Tenho muito medo de medidas que sejam antissociais. Por exemplo, se uma reforma da previdência selvagem for implementada, nós teremos o sacrifício das aposentadorias dos trabalhadores rurais para o futuro e isso seria um desastre social, eu te diria um genocídio, mas ao mesmo tempo teria um impacto econômico muito negativo nas nossas cidades do nordeste de modo geral, uma vez que a previdência social e aquele sistema de repartição que eu descrevi, é também um vetor de circulação de riqueza da economia local, de sustentação do comércio local. Então, eu gostaria de sublinhar que essas medidas antissociais, elas têm um efeito no beneficiário imediato, em quem deixará de se aposentar por hipótese, mas tem também um efeito dominó sobre as próprias atividades econômicas dessas cidades nordestinas, cujas redes de comércio e serviço dependem em larga medida, por exemplo, da aposentadoria dos trabalhadores rurais.

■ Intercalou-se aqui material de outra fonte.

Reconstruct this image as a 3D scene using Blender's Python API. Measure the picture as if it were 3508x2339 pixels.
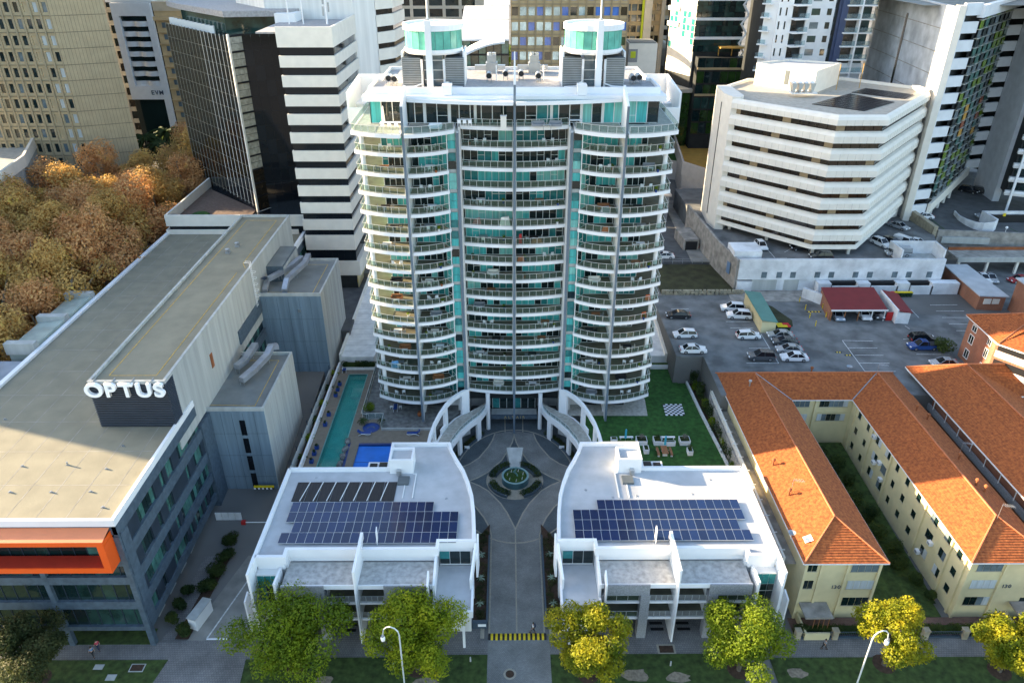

Se algumas características apresentadas por Guedes/Bolsonaro já nos permitem fazer uma analogia ao governo Pinochet, não é exagero dizer que seu governo no Maranhão se assemelha ao do atípico revolucionário Salvador Allende, que chegou ao poder pelo voto democrático se declarando abertamente um socialista marxista…
Eu tenho um pequeno busto do Salvador Allende na minha sala, inclusive (risos). Eu tenho alguns bustos ao lado dos meus santos. É um dos grandes ídolos que eu tenho. E um dos grandes livros que eu li é “Confesso que vivi”, do Pablo Neruda. Um livro autobiográfico, claro que é a história do Neruda, mas é muito “entrecortado” porque o Neruda foi Senador do Chile no período do Allende, então esse livro tem muito da intensidade daquele período chileno. Salvador Allende é um dos ídolos políticos que eu tenho, sem dúvida.